Since several year before revolution when some intellectuals tried to use religion instrumentally for their own ends, Imam Hussein’s martyrdom was  referred to, conveniently, as a revolution rather than a reform, just to fit into a model for the Iranian opposition and meanwhile capture that minority of religious people who up to that time did not have a real place in the opposition to Shah. Today, this revolutionary reading of Ashura still remains as such to the Islamisists of Iran, while to a layman it could be viewed as a reform. Imam Hussein did not change or overthrow the whole system of Islam, he simply wanted to change the existing injustices of the ruling caliphs.

Indeed, Iranian history, as we studied it at school, never referred to any movement as reform or revolution. Instead, the word qiam was used to indicate that people took the lead to change. Only the Constitutional Movement was referred otherwise. Amir Kabir, Nizam ol-Molk, Sani od-Doleh, Mossadegh, Mohammad Ali Bab, and Kasravi were just a few of those who were simply blamed or praised for what they did, but never referred to as reformers. They all were killed or banished, indiscriminately, but the kind of reform they wanted to bring in the Iranian somehow survived. Each one came out boldly and courageously with a definite idea and a clear target to strike, as well as a willingness to pay the price. Today, when we look back, we should thank them all for the price they paid.

Khatami’s reform movement, however, is a totally different matter. While Iranian reformists have a mandate for reform and it is given to them by God, the holy book, history, tradition, people’s votes, and, more importantly, by that vaunted rationality, upon which Shiism claims to be based, their torch bearer refrains from committing his reform to any of the essentials of the reform. The very crucial position of reformists requires some clarity and purposefulness which is missing here. Judging from its ten year history, it seems that reform in its true sense had never been intended; rather, it was just an instrumental use of the institution by the Islamic Republic to unite the people with the government to buy time to regroup its forces. Khatami as a reformer (not a president—he remains the best we ever had) appeared as a trinity of Abraham, Isaac, and Lamb all in one. In a few swift, whirling moves, he changed from the reformer Abraham to a sacrificial Isaac and then to a sacrificial Lamb and then in a magical move everything changed. Poor Iranians who followed him turned out to be those who were really sacrificed. Khatami survived, though sadly defeated, embarrassed, disgraced, and bewildered as how to all this. “A strange swap” was the way I heard him put it most recently.
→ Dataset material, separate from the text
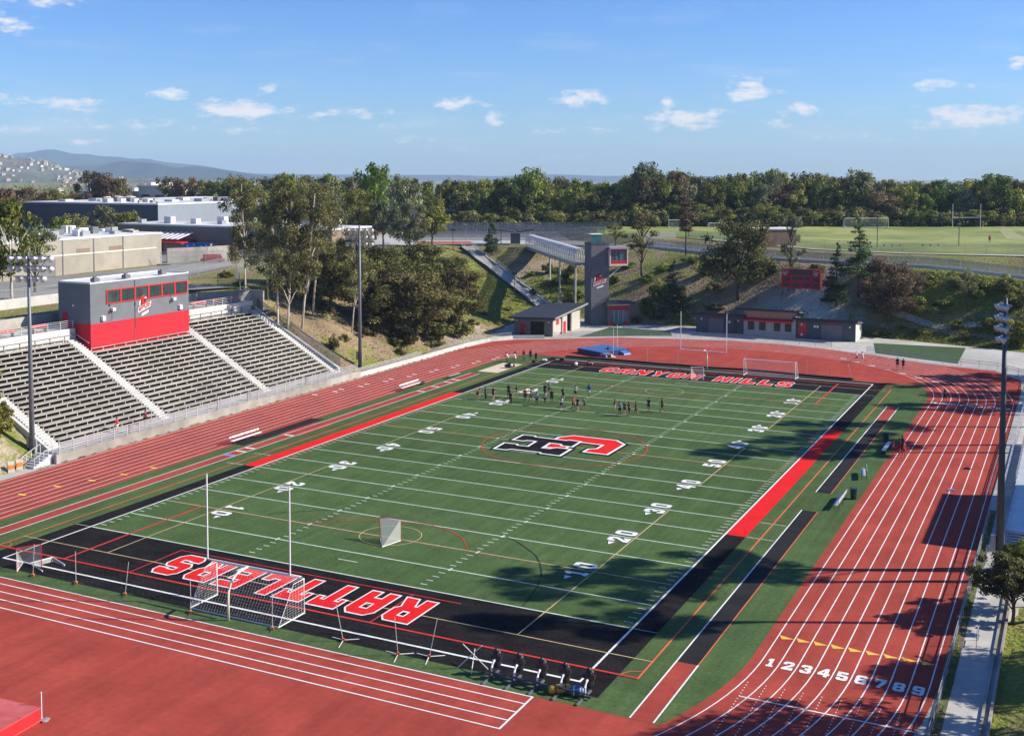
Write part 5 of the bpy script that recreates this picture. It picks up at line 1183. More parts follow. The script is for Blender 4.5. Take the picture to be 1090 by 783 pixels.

I read the news everyday to see how he will emerge from this new situation. He is buying time; he is waiting for the Guardian Council decision to save a few reformist candidates and then what? More lamentations? And that is all, the end of a legacy, reform movement!

The bitter grin of the oppositions who say that “reform is dead” is coming true after all, though for a different reason. Reform died. It died in its cradle due to its lack of identity, been born out of nothing, out of no background, with no precise message and aim. The movement died since it has no umbilical cord.

After ten years we still do not know what is it that Khatami wanted to correct or abolish. We do not know his opponents and their issues. We do not know with what means he wants to reform them. We do not know where he receives his mandate—the people, God, the constitution or what? In none of his talks does he ever refer to the Constitution, which must be above anything else, he never holds any one responsible, he never referred to any institution as corrupt or harmful. He never referred to any other reform movement to set a precedent to his reform movement. His reform movement is devoid of any history, any identity, any meaning. His reform in nothing but a name, something that cannot withstand even a blow.

His reform will die, but fortunately he himself will survive. He will see old age, he will hopefully live to see his great grandchildren. One day in the future, one on his grandchildren might come to him and ask “Grandpa, why did not you divide your love and goodness to all equally, a little for God, some for us, and some for all those people who loved you and trusted you and stood behind you and were looking up to you to do something for them, you the emissary of God who were to provide a peaceful government on earth, modeled after Heaven, the same as God did for Adam and Eve. Why did not you do that?” I hope he would have a better answer than just another sweet smile.

2 comments:

Dr. Darius Afnan said...

Respect My Lady.

“If men were angels, no government would be necessary. If angels were to govern men, no controls on
government would be necessary. In framing a government of men over men, the great difficulty lies
in this: You must first enable the government to control the governed, and in the next place oblige
it to control itself. Just as we have civil laws to restrain men in society, so we have constitutional
laws to restrain men in power”

- Former US President James Madison (1751-1836)


"Power over life and death -don't be proud of it. Whatever they fear from you, you will be threatened with"

-Seneca

Taghi Abdolhosseini said...

Very interesting look at Khatami!!!!